The latest Edinburgh Ethical Finance Round Table took place for a second time in the offices of Baillie Gifford. The topic for the meeting was the attitude of the millennial generation to finance and their potential influence on investment decisions. In a departure from the established format the meeting featured presentations from four speakers

The first presentation was given by Iona Bain, a freelance financial journalist who has established a leading media profile in this area, not least as founder of “Young Money Blog”. Her own view was that “millennial” was something of misnomer and in danger of becoming little more than a marketing concept, but nevertheless had become the established term for those in the 20-35 age group. While she questioned whether this generation is truly more entrepreneurial that its predecessors, there was no doubt that technology had changed attitudes and this age group very much wished to handle its finances by smartphone. So far this was largely confined to bank account operation as “fintech” was still not a widely understood term – this was likely to change however. She did consider that her generation was driven more by its ideals and social goals than purely questions of income and the fact that the general expectation was now to change job every three to four years meant that traditional pension structures etc were not well aligned. One particular concern to her was the apparent investment gap between men and women even in this age group, which in her opinion risked a “gender prosperity gap” developing.

The second speaker was Laura Westring who, following a career with the EU, was now Head of Communications at “FutureX”, founded last year to support young entrepreneurs and early stage businesses in Scotland. Her main reason for returning to Scotland had been the substantial growth in business start-ups, particularly in the area of fintech – Edinburgh now hosts the largest technology start-up hub in the UK. One important change in attitude which she had detected was that start-up business owners and their funders were less interested in the old model of building up the business with a view to an early exit than in maintaining control and involvement through alternative financing routes such as crowdfunding. Another significant development was the growth in promoting staff retention and commitment by providing opportunities for investing in the businesses concerned. In some cases, if entrepreneurs can show a convincing early track record they can hand pick their investors for their attitude and commitment to the business in question. One important aim of FutureX is to bring together entrepreneurs who might otherwise consider themselves competitors with a view to learning from each other and sharing ideas from which they can all benefit.
In response to a question from the floor as to whether she thought millennials are more “ethical” than previous generations, Laura responded that while that might be debatable she did think they were more open to risk-taking, due to the decline in job security and long term employment.

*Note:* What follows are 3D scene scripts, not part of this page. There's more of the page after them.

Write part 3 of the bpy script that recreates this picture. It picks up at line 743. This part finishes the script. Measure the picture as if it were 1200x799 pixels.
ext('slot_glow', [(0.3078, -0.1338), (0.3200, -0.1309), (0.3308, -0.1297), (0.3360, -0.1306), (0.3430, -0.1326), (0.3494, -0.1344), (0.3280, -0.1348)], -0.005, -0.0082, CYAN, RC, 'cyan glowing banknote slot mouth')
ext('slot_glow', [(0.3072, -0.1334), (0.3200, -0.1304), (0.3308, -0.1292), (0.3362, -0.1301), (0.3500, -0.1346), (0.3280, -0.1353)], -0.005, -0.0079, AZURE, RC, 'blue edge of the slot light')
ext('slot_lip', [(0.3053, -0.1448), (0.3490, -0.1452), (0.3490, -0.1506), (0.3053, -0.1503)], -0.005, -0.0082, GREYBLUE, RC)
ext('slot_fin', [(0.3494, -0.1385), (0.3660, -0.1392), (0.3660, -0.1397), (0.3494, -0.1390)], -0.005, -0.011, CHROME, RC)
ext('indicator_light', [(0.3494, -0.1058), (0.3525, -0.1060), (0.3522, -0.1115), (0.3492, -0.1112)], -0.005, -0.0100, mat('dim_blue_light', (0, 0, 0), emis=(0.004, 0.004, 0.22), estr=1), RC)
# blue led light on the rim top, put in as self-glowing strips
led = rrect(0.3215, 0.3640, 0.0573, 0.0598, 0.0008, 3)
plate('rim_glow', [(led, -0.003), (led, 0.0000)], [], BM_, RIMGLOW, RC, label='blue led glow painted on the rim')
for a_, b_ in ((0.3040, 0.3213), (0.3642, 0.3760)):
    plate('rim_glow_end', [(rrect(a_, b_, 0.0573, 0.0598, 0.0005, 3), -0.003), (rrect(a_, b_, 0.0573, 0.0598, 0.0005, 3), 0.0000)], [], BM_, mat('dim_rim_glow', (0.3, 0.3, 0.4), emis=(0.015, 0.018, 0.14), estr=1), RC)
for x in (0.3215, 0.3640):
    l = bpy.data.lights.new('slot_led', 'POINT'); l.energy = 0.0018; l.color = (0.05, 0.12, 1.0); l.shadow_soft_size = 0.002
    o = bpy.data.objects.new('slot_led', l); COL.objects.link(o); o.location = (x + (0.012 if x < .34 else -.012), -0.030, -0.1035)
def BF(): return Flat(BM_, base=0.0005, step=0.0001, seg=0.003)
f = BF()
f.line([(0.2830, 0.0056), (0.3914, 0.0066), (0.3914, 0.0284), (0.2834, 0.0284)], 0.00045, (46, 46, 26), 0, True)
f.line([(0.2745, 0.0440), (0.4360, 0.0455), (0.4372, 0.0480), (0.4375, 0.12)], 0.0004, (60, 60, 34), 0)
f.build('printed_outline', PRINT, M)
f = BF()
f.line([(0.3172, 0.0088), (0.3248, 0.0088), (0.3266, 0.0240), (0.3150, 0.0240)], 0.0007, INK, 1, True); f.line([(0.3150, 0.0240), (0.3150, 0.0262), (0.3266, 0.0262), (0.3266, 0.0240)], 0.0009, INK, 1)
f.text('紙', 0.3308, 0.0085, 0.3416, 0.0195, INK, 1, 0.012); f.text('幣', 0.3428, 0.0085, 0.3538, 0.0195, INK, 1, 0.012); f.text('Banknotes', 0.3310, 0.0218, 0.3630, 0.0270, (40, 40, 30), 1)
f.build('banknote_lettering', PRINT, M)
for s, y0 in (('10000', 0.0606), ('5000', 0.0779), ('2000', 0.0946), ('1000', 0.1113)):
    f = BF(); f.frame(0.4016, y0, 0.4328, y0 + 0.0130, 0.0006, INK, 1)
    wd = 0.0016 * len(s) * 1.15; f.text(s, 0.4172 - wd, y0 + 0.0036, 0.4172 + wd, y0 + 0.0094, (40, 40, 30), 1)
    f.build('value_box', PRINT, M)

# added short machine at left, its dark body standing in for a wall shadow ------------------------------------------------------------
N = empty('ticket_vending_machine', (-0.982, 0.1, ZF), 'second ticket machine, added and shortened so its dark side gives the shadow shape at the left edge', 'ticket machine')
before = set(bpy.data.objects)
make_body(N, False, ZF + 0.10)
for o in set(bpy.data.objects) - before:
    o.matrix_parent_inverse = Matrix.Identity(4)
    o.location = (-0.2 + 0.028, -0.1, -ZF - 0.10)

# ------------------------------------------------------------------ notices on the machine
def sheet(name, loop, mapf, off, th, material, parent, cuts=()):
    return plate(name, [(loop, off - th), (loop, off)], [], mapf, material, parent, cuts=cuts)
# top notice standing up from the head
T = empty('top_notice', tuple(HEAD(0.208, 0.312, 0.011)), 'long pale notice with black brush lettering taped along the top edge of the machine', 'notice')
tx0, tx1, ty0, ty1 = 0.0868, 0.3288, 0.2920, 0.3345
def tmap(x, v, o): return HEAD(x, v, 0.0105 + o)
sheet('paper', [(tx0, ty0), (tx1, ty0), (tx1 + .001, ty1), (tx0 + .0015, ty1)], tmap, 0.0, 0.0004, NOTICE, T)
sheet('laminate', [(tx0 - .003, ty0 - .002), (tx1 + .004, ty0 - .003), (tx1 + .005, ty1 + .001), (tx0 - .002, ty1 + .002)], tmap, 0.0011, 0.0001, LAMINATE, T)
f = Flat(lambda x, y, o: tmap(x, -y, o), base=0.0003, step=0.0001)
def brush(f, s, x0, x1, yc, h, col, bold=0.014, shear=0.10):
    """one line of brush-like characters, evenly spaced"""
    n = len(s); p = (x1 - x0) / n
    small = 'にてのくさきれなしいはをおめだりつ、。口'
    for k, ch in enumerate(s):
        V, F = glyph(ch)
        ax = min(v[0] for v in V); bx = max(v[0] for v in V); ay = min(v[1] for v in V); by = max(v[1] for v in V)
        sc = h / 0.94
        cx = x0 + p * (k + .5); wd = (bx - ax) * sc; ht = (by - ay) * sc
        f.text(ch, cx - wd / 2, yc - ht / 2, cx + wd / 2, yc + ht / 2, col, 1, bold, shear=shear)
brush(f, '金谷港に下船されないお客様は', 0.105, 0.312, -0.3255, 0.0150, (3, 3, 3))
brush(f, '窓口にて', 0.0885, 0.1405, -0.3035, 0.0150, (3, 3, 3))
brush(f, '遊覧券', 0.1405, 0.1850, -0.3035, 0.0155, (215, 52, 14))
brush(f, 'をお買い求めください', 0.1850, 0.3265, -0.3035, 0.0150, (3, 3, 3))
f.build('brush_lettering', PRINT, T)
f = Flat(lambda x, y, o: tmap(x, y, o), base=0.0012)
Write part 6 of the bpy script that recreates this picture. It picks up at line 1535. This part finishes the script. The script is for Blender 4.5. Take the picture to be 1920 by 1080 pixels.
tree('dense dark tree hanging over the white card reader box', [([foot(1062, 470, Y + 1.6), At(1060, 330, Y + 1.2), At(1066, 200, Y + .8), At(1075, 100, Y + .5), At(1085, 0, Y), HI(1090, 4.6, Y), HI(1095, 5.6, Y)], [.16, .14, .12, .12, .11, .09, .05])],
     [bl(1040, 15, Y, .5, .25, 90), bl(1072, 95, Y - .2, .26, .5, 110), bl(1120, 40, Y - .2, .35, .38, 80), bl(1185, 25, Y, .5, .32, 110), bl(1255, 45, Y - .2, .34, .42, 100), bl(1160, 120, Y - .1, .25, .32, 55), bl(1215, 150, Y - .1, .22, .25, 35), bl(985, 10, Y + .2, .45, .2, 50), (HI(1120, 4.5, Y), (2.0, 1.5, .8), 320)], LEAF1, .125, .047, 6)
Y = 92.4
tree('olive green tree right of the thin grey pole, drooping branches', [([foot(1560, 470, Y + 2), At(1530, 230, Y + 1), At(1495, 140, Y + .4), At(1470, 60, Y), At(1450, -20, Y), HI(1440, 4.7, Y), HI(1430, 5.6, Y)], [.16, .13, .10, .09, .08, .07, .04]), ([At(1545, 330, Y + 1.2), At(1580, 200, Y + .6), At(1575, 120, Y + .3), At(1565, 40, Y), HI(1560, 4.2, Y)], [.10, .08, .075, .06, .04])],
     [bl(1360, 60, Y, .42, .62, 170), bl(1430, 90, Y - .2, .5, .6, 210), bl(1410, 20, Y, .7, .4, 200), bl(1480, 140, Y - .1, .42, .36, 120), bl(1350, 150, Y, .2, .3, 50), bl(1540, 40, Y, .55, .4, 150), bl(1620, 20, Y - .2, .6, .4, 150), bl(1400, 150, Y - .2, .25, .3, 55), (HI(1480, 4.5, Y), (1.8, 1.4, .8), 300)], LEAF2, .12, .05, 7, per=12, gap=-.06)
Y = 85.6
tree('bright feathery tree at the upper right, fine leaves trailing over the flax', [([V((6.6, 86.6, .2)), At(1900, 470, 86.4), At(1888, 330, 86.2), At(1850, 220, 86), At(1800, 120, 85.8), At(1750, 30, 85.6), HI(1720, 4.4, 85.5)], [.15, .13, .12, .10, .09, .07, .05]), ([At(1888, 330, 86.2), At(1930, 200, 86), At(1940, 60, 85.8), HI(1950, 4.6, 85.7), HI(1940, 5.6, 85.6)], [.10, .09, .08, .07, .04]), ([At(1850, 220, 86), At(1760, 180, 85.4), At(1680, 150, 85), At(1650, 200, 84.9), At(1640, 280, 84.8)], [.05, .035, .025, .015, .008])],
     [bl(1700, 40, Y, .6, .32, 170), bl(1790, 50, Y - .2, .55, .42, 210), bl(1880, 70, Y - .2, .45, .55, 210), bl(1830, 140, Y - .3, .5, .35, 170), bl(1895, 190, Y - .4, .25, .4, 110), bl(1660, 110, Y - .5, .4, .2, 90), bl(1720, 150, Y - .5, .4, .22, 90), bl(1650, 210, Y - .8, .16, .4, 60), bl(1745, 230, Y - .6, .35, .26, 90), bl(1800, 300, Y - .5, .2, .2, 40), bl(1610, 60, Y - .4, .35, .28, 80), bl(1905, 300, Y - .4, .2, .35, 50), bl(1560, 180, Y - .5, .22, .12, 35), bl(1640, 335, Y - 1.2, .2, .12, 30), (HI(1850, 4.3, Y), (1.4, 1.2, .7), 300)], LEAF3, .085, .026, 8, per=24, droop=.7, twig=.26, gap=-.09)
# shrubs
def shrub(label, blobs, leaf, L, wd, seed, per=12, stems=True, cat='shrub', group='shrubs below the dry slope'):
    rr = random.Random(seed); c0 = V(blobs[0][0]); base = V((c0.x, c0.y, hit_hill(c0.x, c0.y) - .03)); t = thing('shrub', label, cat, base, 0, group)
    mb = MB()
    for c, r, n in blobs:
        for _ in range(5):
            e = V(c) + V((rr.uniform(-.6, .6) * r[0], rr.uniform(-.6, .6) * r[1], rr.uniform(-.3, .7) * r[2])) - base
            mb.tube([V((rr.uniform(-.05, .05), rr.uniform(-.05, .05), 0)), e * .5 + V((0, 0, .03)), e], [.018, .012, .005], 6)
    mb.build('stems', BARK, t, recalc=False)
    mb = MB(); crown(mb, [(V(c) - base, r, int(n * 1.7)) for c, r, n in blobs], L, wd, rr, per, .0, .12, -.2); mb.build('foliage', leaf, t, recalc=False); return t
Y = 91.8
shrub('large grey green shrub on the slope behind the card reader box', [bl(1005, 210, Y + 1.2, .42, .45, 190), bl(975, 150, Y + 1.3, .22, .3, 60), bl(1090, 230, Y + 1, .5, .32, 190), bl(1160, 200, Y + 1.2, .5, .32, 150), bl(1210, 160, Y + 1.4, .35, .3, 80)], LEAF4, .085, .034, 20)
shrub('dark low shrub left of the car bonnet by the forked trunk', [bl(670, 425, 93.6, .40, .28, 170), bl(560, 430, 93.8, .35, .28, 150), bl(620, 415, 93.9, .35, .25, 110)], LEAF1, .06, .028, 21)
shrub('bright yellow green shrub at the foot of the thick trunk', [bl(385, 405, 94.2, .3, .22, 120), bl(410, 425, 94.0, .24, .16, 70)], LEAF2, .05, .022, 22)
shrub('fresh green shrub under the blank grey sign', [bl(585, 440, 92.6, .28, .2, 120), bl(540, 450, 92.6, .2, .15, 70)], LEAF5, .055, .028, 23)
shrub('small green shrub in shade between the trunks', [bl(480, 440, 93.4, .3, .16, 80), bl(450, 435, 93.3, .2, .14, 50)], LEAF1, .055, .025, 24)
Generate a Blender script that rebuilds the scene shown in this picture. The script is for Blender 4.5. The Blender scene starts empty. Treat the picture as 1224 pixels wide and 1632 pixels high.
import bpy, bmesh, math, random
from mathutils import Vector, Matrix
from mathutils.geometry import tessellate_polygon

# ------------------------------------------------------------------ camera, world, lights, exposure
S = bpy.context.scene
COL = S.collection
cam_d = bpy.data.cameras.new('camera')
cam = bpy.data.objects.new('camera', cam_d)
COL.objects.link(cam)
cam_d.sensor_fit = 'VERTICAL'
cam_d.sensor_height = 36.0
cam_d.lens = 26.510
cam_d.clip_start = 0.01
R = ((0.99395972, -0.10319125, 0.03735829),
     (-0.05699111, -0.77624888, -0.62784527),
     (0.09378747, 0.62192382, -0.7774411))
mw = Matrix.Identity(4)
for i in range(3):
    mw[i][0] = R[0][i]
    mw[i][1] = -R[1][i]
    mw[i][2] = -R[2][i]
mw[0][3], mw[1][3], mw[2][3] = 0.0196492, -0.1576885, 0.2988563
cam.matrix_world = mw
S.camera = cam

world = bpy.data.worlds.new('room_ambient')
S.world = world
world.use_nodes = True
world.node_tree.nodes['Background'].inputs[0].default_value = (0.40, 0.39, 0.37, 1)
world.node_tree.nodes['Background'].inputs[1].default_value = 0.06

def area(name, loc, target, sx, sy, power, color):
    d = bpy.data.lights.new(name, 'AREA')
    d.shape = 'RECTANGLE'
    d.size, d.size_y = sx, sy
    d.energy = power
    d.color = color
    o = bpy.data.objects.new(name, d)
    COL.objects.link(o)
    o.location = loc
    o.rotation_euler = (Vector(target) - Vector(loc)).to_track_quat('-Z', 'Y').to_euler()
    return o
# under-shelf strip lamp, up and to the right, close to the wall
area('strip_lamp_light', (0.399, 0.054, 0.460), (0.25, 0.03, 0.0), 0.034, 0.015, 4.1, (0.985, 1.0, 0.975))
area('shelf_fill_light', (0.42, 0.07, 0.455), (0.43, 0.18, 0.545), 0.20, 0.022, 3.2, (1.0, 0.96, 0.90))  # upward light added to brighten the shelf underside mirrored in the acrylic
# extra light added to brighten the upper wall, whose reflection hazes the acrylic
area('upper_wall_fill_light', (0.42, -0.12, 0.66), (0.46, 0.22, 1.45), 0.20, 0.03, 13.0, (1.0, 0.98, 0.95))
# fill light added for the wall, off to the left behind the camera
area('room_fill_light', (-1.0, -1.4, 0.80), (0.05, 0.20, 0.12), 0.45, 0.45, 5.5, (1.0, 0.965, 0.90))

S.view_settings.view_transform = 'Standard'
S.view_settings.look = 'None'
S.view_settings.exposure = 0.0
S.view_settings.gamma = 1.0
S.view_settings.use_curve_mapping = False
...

The next speaker was Dave Gorman, the Director of Social Responsibility and Sustainability at the University of Edinburgh. He set out the background to the University’s “Responsible Investment Policy”, which had been in place since 2013, with the practical consequence that investment decisions were now driven as much by “ethical” questions such as supply chains as by purely financial considerations. An annual survey was conducted with the student body, which generally produced around 4,000 replies. One general change of mindset he noted was moving on from identifying problems to focusing on solutions. Ideas about the purpose of investment had also widened and could be tied in with the University’s own work – e.g. social enterprise investment being linked with teaching and research projects.
Graham Burnside in the Chair introduced the final part of the meeting by summarising briefly the current inter-faith finance project taking place between the UKIFC and the Church of Scotland, seeking to agree a framework of shared values in the area of finance and economics and to move on from that to develop a practical financial product reflecting these values.

This then led into a final presentation from Martin Palmer, the Secretary General of The Alliance of Religions and Conservation (ARC), which works with all of the major faiths. Martin emphasised that the ARC’s work was not about inter-faith dialogue as such, but rather bringing the diverse faith groups together to work on non-religious issues, particularly on investment and environmental matters. Over 75% of faith groups now have negative screening processes in place but until very recently almost none had any positive investment policies. ARC was now working to create a “Faith Consistent Investment Alliance” to encourage and develop moves in this direction. Another important recent development is that the ARC and its associated faith groups are working with the UN on promoting its Sustainable Development Goals.